歴史がふたたび動き出した
森鷗外など著名な文化人に愛され、江戸時代から続く老舗旅館「白井屋旅館」が惜しまれつつ、その歴史に幕を下ろしたのは2008年。その後、取り壊しの危機にあったこのホテルを、アイウエアブランド「JINS」のジンズホールディングス代表取締役CEOであり起業家の田中仁氏が私財を投じて購入。田中氏の地元である前橋の地域創生への熱意に建築家・藤本壮介氏が応え、白井屋ホテルへの再生プロジェクトが幕を開けた。
そのコンセプトもまた印象的なもので、「アートで五感を満たすホテル」を謳い、第一線で活躍する世界中のアーティストやデザイナーたちと、館内の共有施設だけではなく、客室までコラボレーションするという徹底したこだわりようだ。クリエイターと作り上げた3つのスペシャルルームのほかに、21の客室には、異なるアーティストの作品が飾られている、そういう意味では全ての客室が唯一無二の空間作品群なのである。
柔らかな光が注ぐパサージュを歩いて、改装を経てつくられたヘリテージタワーへ。建物のシンボルともいえる空中回廊を持つ大きな吹き抜けには、空間を空へと貫く支柱に沿って縦横無尽に光るパイプが走る。金沢21世紀美術館の「スイミングプール」という作品でも知られるレアンドロ・エルリッヒによるインスタレーション「ライティング・パイプ」だ。他にもレセプションの杉本博司の作品、エレベーターボックス内の小野田賢三によるデジタルを静止画像にした作品など、客室に向かうまでもアートが建物のあちこちに介在することで、目に楽しく常に空間鮮度が高く感じる不思議な体験ができる。
唯一無二のホテルステイ
客室については前述の通りで、数多くのアーティストとの偶然(必然)の邂逅の場であるが、そのなかでもロンドンのプロダクトデザイナー ジャスパー・モリソンとのコラボレーションルームはユニークだ。モリソンのスーパーノーマルという独自の哲学で設計された室内は、温もりのある木の床材と氏のデザインによる家具がシンプルに調和するとともに、檜風呂も完備する日本人がホッとするような空間。しかし、折れ戸を開ければ、前述のエルリッヒの「ライティング・パイプ」が縦横無尽に走る吹き抜けの空間が現れ、夕暮れのホテルの空中回廊を美しく浮かび上がらせる幻想的なシーンに出会える。
建物は旧白井屋旅館のコンクリートの躯体を活かしたヘリテージタワーにくわえて新たに建築されたグリーンタワーの2棟からなる。
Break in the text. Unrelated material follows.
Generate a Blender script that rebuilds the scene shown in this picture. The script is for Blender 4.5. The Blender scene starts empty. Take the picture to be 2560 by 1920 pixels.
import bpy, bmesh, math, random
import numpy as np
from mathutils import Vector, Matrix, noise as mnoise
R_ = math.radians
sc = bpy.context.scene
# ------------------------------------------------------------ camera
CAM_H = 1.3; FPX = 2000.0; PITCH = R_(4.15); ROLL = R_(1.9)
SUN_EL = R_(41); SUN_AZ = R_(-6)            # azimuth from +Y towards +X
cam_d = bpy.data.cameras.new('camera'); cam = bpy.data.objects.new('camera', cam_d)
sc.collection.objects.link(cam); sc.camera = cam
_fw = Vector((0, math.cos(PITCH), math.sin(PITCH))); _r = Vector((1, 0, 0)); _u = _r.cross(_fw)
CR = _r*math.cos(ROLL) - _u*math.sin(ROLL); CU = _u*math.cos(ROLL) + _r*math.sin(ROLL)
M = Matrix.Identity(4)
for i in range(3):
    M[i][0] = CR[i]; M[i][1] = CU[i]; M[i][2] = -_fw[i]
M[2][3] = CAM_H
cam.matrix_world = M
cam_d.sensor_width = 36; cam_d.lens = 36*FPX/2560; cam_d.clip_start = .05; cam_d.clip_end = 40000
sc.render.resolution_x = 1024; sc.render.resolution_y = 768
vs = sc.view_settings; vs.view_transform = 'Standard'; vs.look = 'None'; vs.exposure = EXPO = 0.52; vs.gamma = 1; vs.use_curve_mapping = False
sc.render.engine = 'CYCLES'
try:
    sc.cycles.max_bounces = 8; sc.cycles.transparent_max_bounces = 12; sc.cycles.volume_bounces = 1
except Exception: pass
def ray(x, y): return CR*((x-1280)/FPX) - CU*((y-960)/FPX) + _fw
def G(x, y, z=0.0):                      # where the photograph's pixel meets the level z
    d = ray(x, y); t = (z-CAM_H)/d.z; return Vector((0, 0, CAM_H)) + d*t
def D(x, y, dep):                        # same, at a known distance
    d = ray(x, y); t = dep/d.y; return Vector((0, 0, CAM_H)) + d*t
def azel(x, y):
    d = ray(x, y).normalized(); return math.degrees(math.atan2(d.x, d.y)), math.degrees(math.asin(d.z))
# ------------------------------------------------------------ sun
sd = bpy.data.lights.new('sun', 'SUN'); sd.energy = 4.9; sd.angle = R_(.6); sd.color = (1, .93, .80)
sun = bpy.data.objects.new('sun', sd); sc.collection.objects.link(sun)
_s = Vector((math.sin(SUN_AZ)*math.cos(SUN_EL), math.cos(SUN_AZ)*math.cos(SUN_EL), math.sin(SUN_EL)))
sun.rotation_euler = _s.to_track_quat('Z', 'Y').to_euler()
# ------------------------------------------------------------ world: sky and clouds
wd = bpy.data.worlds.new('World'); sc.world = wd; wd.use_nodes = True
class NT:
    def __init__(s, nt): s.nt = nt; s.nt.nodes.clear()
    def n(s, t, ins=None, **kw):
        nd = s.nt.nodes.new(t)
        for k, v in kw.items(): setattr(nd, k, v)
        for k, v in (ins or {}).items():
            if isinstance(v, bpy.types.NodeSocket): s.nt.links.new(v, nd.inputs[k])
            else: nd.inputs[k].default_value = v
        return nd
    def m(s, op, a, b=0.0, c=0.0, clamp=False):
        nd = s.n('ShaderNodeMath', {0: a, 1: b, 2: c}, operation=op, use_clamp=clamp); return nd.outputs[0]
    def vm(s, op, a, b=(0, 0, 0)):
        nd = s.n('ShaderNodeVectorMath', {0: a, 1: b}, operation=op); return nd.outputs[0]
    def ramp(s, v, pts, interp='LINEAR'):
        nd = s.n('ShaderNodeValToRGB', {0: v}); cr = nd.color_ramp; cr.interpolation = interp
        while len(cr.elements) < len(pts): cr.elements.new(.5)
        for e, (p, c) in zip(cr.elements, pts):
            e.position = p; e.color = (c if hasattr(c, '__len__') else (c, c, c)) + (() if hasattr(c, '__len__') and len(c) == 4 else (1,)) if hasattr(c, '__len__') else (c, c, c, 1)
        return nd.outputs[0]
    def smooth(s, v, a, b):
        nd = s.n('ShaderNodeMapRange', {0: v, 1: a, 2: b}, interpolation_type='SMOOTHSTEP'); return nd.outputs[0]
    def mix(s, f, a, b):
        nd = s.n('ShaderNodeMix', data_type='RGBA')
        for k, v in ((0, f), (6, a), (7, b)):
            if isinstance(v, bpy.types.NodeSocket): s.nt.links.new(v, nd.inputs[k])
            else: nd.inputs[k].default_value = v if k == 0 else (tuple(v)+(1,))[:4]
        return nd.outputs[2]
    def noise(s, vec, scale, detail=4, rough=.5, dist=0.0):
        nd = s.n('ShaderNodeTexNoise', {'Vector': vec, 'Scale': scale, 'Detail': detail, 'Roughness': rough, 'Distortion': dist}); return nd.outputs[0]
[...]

ヘリテージタワーにはローレンス・ウィナーの「言語」を使ったカラフルなアート作品が掲げられており、小さな2つの丘のような建物を緑が覆うグリーンタワーには、落ち着いた雰囲気のベーカリーやパティスリーが軒を連ねるなど、それぞれが異なる表情を見せる。
そして、このホテルにおいて、目に楽しく、心震わすのは建築とクリエイターの作品だけではない。メインダイニング「SHIROIYA the RESTAURANT」は、世界的な美食ガイド「ゴエ・ミ・ヨ」でイノベーティブレストランに3年連続で選出されるなど、泊まらずとも食べにいくだけでも価値がある場所だ。群馬県出身のシェフの片山ひろ氏は青山のミシュラン店「フロリレージュ」ほか、国内外の名店で長年研鑽を積み、群馬の食材を使った新境地「上州キュイジーヌ」を掲げて、伝統的な郷土料理の手法を用いながらもモダンなフレンチを提供している。またソムリエの児島由光氏によるアルコールだけではなく、ノンアルコールもあるドリンクのペアリングも人気だそう。
300年の歴史を湛え、地元の人々に愛されてきた前橋のホテル(旅館)は、世界のアートと食が交差する唯一無二の空間へと変貌し、新しい時間を刻み始めている。今年も残るところあとわずか。年末に少し刺激的なドライブ旅行はいかがだろうか。